-- START Dataset extract --

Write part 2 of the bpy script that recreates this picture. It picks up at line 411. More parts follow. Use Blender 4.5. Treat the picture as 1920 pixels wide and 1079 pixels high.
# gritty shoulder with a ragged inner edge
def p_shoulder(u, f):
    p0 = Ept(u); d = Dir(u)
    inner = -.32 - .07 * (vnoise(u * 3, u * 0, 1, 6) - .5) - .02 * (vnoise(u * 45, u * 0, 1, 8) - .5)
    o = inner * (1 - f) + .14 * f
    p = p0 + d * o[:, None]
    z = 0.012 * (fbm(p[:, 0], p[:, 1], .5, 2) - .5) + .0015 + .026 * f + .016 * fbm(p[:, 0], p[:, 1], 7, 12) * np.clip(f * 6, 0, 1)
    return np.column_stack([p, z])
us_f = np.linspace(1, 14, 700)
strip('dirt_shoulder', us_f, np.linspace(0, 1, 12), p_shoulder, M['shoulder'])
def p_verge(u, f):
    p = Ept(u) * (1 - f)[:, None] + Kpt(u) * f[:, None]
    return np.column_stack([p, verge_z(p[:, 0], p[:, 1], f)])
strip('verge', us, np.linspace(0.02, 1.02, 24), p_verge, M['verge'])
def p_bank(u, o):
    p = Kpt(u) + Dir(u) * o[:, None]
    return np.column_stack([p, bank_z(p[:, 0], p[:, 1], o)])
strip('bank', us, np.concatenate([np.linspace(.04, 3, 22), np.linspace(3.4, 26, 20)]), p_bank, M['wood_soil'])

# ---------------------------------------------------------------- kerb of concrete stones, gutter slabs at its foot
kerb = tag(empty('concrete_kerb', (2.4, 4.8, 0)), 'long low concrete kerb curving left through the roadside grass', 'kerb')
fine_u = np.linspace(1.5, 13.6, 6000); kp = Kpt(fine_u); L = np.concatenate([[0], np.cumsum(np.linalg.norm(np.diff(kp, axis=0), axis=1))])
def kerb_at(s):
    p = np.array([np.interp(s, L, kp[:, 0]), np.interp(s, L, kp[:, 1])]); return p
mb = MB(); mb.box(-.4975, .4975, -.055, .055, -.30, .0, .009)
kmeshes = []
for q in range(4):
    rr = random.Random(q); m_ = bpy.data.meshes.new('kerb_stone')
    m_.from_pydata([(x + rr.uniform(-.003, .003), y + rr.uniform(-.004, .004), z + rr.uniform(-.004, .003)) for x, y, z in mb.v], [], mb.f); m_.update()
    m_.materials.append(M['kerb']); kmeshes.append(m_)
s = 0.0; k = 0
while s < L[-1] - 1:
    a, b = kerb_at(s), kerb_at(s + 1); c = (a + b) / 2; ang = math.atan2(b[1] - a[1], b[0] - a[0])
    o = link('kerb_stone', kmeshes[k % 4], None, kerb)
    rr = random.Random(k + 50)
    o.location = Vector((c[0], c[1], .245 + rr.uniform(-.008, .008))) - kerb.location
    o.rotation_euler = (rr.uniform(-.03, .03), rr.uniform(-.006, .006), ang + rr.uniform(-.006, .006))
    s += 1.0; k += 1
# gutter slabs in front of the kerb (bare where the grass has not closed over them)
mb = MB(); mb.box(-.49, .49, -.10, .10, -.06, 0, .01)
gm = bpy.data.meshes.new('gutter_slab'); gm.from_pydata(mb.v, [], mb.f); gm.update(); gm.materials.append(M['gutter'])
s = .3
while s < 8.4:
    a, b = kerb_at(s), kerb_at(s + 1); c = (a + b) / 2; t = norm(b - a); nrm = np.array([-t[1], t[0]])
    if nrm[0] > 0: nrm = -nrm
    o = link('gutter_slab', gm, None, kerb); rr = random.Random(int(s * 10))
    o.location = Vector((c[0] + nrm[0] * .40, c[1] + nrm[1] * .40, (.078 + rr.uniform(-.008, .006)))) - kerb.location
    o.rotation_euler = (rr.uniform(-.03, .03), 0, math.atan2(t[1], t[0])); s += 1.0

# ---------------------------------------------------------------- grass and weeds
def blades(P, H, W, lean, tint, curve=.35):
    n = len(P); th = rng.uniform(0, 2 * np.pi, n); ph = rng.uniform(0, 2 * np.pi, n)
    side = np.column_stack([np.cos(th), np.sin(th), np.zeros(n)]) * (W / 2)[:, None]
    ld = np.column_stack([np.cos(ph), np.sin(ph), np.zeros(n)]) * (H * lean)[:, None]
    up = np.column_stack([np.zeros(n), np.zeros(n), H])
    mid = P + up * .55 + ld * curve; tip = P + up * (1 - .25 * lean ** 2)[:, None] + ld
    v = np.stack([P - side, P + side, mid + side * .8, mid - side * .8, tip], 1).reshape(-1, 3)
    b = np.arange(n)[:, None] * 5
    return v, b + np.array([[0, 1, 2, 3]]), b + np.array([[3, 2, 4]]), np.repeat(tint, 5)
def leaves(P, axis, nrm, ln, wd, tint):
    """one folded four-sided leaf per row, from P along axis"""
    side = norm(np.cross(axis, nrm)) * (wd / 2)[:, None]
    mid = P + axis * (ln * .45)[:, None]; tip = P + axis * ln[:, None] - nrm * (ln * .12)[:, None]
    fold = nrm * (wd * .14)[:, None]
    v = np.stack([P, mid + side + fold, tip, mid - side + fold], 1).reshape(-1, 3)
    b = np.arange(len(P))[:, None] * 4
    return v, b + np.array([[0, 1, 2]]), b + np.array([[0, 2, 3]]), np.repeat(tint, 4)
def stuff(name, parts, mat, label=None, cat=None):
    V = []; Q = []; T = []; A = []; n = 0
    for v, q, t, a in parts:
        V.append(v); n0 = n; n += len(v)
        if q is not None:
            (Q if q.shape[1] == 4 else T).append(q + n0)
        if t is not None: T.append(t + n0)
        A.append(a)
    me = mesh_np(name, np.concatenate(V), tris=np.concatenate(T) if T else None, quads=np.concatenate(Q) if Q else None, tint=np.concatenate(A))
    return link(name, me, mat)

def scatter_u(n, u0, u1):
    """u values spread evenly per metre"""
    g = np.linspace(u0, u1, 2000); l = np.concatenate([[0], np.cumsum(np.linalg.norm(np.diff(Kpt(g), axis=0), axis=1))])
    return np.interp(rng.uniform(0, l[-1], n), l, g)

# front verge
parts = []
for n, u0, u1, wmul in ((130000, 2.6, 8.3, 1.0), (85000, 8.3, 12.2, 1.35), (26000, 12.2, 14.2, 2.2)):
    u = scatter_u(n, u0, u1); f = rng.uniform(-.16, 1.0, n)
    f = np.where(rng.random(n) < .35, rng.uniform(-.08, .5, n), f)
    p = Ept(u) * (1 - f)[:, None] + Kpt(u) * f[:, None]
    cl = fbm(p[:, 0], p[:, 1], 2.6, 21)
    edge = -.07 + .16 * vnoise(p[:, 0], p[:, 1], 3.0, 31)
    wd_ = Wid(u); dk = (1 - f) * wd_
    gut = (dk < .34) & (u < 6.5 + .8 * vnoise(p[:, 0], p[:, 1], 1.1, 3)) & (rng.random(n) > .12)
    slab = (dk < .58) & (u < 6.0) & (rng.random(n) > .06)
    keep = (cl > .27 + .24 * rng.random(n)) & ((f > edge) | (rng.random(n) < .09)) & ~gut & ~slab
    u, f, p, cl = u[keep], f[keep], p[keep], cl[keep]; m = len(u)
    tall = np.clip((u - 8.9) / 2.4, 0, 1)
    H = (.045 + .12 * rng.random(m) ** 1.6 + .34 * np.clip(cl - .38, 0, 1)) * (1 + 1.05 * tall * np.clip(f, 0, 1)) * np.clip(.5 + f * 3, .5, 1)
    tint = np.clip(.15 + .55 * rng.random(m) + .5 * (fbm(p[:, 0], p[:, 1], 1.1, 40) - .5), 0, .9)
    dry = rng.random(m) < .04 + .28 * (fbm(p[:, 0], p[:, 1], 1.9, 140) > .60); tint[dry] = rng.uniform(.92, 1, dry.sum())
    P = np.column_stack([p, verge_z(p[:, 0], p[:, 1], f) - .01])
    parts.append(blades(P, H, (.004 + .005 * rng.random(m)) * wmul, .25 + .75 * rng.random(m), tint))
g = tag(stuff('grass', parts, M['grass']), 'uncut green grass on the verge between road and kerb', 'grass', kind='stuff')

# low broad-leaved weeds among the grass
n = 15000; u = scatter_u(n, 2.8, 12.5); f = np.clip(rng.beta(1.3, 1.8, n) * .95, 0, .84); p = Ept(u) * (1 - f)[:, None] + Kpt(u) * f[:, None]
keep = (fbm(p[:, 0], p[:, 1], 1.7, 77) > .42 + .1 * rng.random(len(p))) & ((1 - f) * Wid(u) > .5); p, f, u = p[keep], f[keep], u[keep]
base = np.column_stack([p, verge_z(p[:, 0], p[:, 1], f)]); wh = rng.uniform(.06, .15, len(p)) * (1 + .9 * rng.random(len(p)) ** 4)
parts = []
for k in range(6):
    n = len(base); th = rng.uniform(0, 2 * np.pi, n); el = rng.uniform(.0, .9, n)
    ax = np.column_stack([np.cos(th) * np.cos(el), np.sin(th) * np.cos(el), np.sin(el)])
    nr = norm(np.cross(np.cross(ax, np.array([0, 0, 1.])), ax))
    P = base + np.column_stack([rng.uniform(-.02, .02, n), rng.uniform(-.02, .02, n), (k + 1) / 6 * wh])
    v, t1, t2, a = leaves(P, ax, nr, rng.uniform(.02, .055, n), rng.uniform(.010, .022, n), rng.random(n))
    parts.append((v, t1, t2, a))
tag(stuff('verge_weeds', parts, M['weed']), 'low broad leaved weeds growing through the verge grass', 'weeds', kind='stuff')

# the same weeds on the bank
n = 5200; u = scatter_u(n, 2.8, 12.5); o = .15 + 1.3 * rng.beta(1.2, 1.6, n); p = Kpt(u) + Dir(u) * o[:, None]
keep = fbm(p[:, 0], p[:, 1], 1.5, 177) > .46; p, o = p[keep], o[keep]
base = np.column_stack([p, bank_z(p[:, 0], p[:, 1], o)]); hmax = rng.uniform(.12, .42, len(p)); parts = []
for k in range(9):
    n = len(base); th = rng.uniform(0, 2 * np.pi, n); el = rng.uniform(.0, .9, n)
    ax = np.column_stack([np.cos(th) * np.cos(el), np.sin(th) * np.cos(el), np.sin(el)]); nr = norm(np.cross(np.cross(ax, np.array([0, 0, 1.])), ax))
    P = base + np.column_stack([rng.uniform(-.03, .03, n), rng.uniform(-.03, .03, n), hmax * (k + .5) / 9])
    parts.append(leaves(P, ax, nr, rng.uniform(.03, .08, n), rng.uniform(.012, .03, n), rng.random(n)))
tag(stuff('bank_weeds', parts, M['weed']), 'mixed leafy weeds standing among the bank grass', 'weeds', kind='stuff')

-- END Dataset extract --

Work to do =
Take every line from the data above that holds "parts" and copy it out.

Solution for this exercise =
Write part 2 of the bpy script that recreates this picture. It picks up at line 411. More parts follow. Use Blender 4.5. Treat the picture as 1920 pixels wide and 1079 pixels high.
def stuff(name, parts, mat, label=None, cat=None):
    for v, q, t, a in parts:
parts = []
    parts.append(blades(P, H, (.004 + .005 * rng.random(m)) * wmul, .25 + .75 * rng.random(m), tint))
g = tag(stuff('grass', parts, M['grass']), 'uncut green grass on the verge between road and kerb', 'grass', kind='stuff')
parts = []
    parts.append((v, t1, t2, a))
tag(stuff('verge_weeds', parts, M['weed']), 'low broad leaved weeds growing through the verge grass', 'weeds', kind='stuff')
base = np.column_stack([p, bank_z(p[:, 0], p[:, 1], o)]); hmax = rng.uniform(.12, .42, len(p)); parts = []
    parts.append(leaves(P, ax, nr, rng.uniform(.03, .08, n), rng.uniform(.012, .03, n), rng.random(n)))
tag(stuff('bank_weeds', parts, M['weed']), 'mixed leafy weeds standing among the bank grass', 'weeds', kind='stuff')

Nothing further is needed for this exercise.